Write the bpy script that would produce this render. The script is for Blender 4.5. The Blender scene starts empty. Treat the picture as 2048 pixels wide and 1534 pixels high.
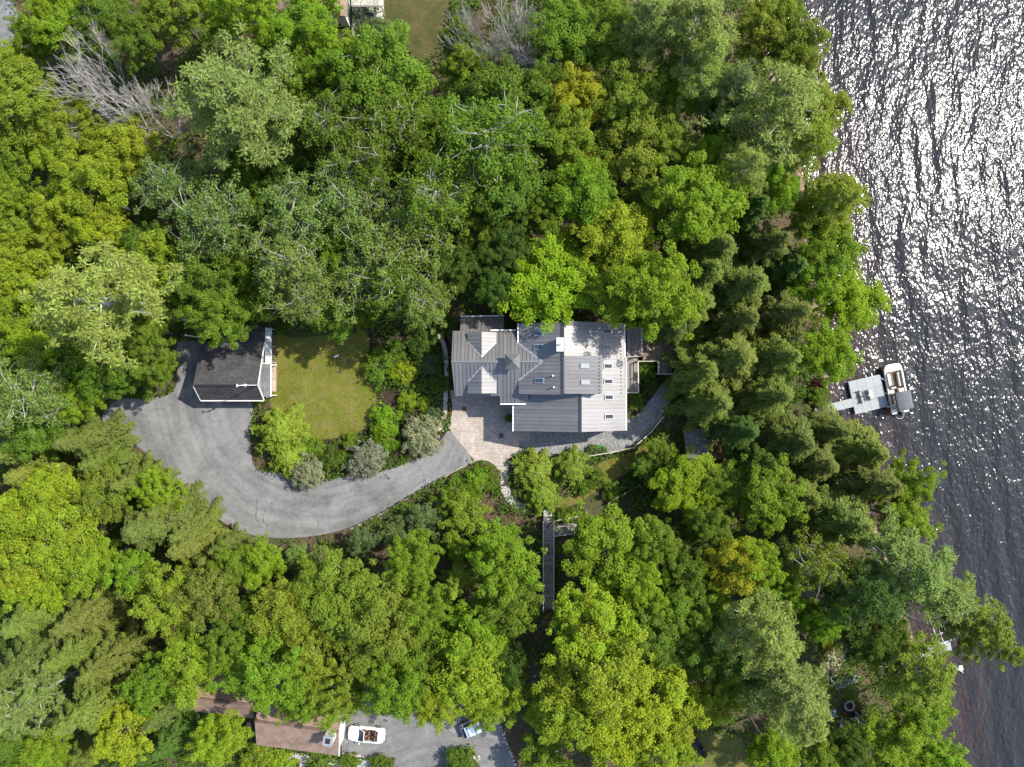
import bpy, bmesh, math, random
import numpy as np
from mathutils import Vector, Matrix
from mathutils.geometry import delaunay_2d_cdt

# ------------------------------------------------------------------ camera, sky, sun, exposure
S, H = 0.06, 88.0                       # metres per photo pixel on the z=0 ground, flying height
scene = bpy.context.scene
cam_d = bpy.data.cameras.new('camera'); cam = bpy.data.objects.new('camera', cam_d)
scene.collection.objects.link(cam); scene.camera = cam
cam.location = (0, 0, H); cam.rotation_euler = (0, 0, 0)
cam_d.sensor_fit = 'HORIZONTAL'; cam_d.sensor_width = 36.0
cam_d.lens = 36.0 * H / (2048 * S); cam_d.clip_start = 1.0; cam_d.clip_end = 3000
SUN_EL, SUN_AZ = math.radians(48), math.radians(23)      # azimuth: counter-clockwise from +x (image right)
world = bpy.data.worlds.new('World'); scene.world = world; world.use_nodes = True
wn = world.node_tree.nodes; wl = world.node_tree.links; wn.clear()
sky = wn.new('ShaderNodeTexSky'); sky.sky_type = 'NISHITA'; sky.sun_disc = False
sky.sun_elevation = SUN_EL; sky.sun_rotation = math.pi / 2 - SUN_AZ
bg = wn.new('ShaderNodeBackground'); bg.inputs['Strength'].default_value = 0.15
wo = wn.new('ShaderNodeOutputWorld'); wl.new(sky.outputs[0], bg.inputs[0]); wl.new(bg.outputs[0], wo.inputs[0])
sun_d = bpy.data.lights.new('sun', 'SUN'); sun_d.energy = 3.7; sun_d.angle = math.radians(0.53); sun_d.color = (1, .955, .88)
sun = bpy.data.objects.new('sun', sun_d); scene.collection.objects.link(sun)
sd = Vector((math.cos(SUN_EL) * math.cos(SUN_AZ), math.cos(SUN_EL) * math.sin(SUN_AZ), math.sin(SUN_EL)))
sun.rotation_euler = sd.to_track_quat('Z', 'Y').to_euler(); sun.location = sd * 200
vs = scene.view_settings; vs.view_transform = 'Standard'; vs.look = 'None'; vs.exposure = 1.15; vs.gamma = 1
vs.use_curve_mapping = False
scene.cycles.max_bounces = 6; scene.cycles.diffuse_bounces = 3; scene.cycles.transmission_bounces = 3
scene.cycles.glossy_bounces = 2; scene.cycles.transparent_max_bounces = 6; scene.cycles.sample_clamp_indirect = 6

# ------------------------------------------------------------------ helpers
rnd = random.Random(7)
COL = scene.collection
ORG = {}                                 # world origin of every object's local frame
def W(px, py, z=0.0):                    # a point at height z that stands over photo pixel (px, py)
    k = S * (H - z) / H
    return Vector(((px - 1024) * k, (767 - py) * k, z))
SHORE = [(1440,-900),(1480,-200),(1500,0),(1540,150),(1590,300),(1610,450),(1625,600),(1652,720),(1646,790),(1628,822),
         (1660,880),(1715,980),(1755,1080),(1795,1200),(1828,1300),(1840,1400),(1836,1534),(1850,1750),(1900,2400)]
WATER_Z = -3.0
_sh = np.array([[W(a, b, WATER_Z).x, W(a, b, WATER_Z).y] for a, b in SHORE])[::-1]
def xs(y): return np.interp(y, _sh[:, 1], _sh[:, 0])
def tz(x, y):
    x = np.asarray(x, float); y = np.asarray(y, float)
    d = xs(y) - x
    t = np.clip(d / 18, 0, 1); land = -2.9 + 2.9 * t * t * (3 - 2 * t)
    return np.where(d > 0, land, np.maximum(-2.9 + .19 * d, -8.0))
def G(px, py, up=0.0):                   # pixel -> point on the ground (+up)
    z = 0.0
    for _ in range(6):
        p = W(px, py, z); z = float(tz(p.x, p.y)) + up
    return W(px, py, z)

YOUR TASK
Write out again, exactly, the lines from the start of the listing up to the line containing "from mathutils.geometry import", with both ends and without pictures.

TASK SOLUTION
Write the bpy script that would produce this render. The script is for Blender 4.5. The Blender scene starts empty. Treat the picture as 2048 pixels wide and 1534 pixels high.
import bpy, bmesh, math, random
import numpy as np
from mathutils import Vector, Matrix
from mathutils.geometry import delaunay_2d_cdt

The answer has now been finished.